Thursday, October 21, 2010

Haiti: Marichelle

Yesterday the crew shot an interview on a roof in Port au Prince.  While we were shooting, I noticed Marichelle.  We exchanged smiles as she watched from street below.  After the interview I was asked to shoot some b roll of a kindergarten nearby; the first floor a school/church and the second floor an apartment. I began shooting the shell of the empty kindergarten when Marichelle came running in from the street.  

Connecting with people is important to me. The relationships I make when I shoot are what motivate me to travel.   It never ceases to amaze me how quickly two people can understand each other without words, in a short period of time.  Every day that I worked in Haiti I felt these types of connections with my subjects.  Marichelle embodied this connection. 

Below are some images of the time I spent with Marichelle of Port au Prince. 



Sunday, October 17, 2010

Haiti: Half way

Yesterday was the halfway mark of of my stay in Haiti. I visited two tent cities outside of Port au Prince, tent cities inhabited by people whose homes have yet to be rebuilt and who have been living in tents for 9 months, some with up to 30 people per tent. 

When the earthquake hit, the rich who were least affected, were the only people whose houses were insured to be rebuilt.  Every other person whose house was destroyed, was left with absolutely nothing. People were forced to relocate, often with their entire community, to begin life again.  Many of the people who were affected have no means to create a foundation for themselves to push past the situation they live in today.  Walking around the tent cities it was horrible to think that this may be the situation these people may be living in for the rest of their lives. 

Every night it storms in Haiti, with downpours that wash the water from the highest elevation of the mountains rushing down to the lowest elevation, where most of the garbage collects.  On the way down the rushing rain water washes out roads,  the earth from under tents, and collapses the tarps holding them up.  These are the conditions that people face every single day.  Yet when I visited these tent cities, I was overwhelmed by how people treated me.  While I was shooting with the Vestergaard Frandsen documentary crew, I wandered off for a bit on my own.  I befriended a group of girls who were my little fixers of the neighborhood, when suddenly my hand was grabbed by a woman who led me to her tent to photograph her family.  Once I left her tent I was called in by another family to take their photograph, and then another, and this continued and continued.  After spending time with each family I could sense how deeply important it was to them that I document their lives.   

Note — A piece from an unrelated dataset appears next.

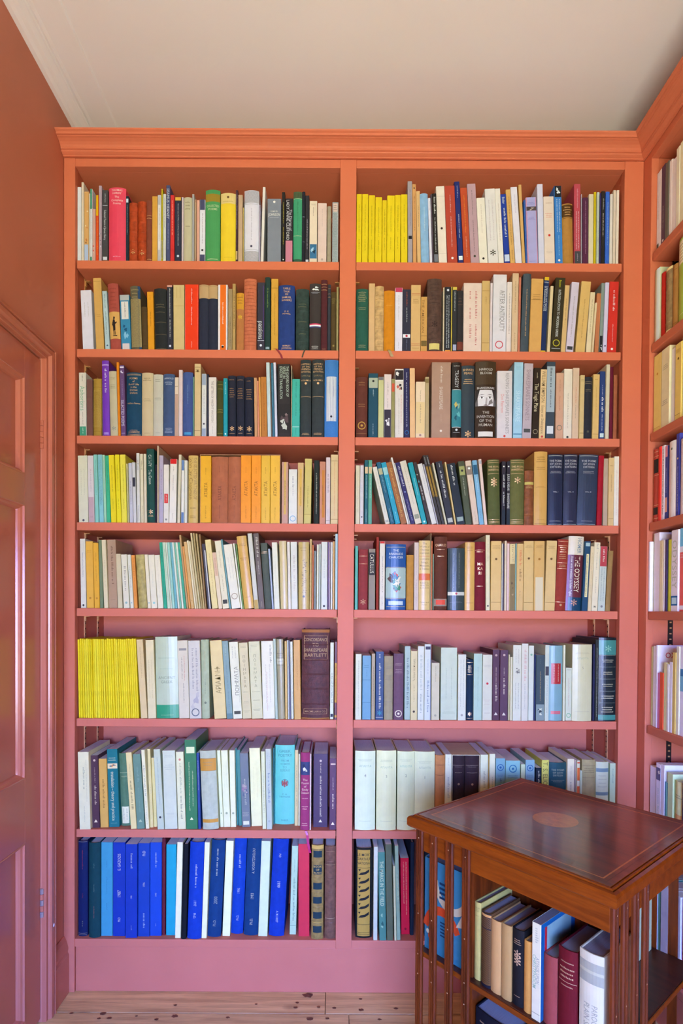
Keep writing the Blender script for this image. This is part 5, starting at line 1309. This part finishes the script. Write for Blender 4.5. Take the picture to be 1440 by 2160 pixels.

The images below are a few of the photographs and stills of videos, that I shot in this tent city. 


My tour guides through the tent city. 

Haiti possesses a unique energy that I've felt from the first day I arrived. Every day that I'm in Haiti I'm impressed by the ability of Haitians to push forward and to live their lives.   The lack of opportunity for people with such a strong work ethic and will to overcome the struggle, is deeply frustrating.  Yet when I speak with Haitians they continuously hope for a better future and remind me of their pride and positivity.  Yet I can't stop recycling the thought, if only there were more answers.   How can Haitians finally have a better government, more jobs, equal opportunities and a cleaner space to live.   How can the deeply broken infrastructure of Haiti be fixed?
Images of Port au Prince



Wednesday, October 13, 2010

Haiti: Day one

I arrived in Haiti today to start my first of 8 days shooting a documentary film project.  My first day in Haiti has been nothing short of eye opening. Below are some of my first experiences in Haiti.

This man was sitting in front of me on my plane this morning. He seemed to make friends with everyone he met, I loved watching him interact with the his neighbor seated next to him. This is a still of a video I shot  of him looking out of the plane window en-route to Haiti.

After landing, It took 2 hours to drive from the airport to the hotel.  Geographically a very short distance, however the traffic in Port-au-Prince is so severe that it makes for a long journey to travel anywhere.
  As I drove by I watched people going to school, selling sugar cane, working at the market, selling crafts,  going through their daily routine.
The ability to even attempt to live a normal life amongst so much chaos speaks volumes for the resilience and strong will of Haitians.  

Tuesday, October 5, 2010

YPA Auction

I donated a print of my image Mangrove, to the YPA Auction this year.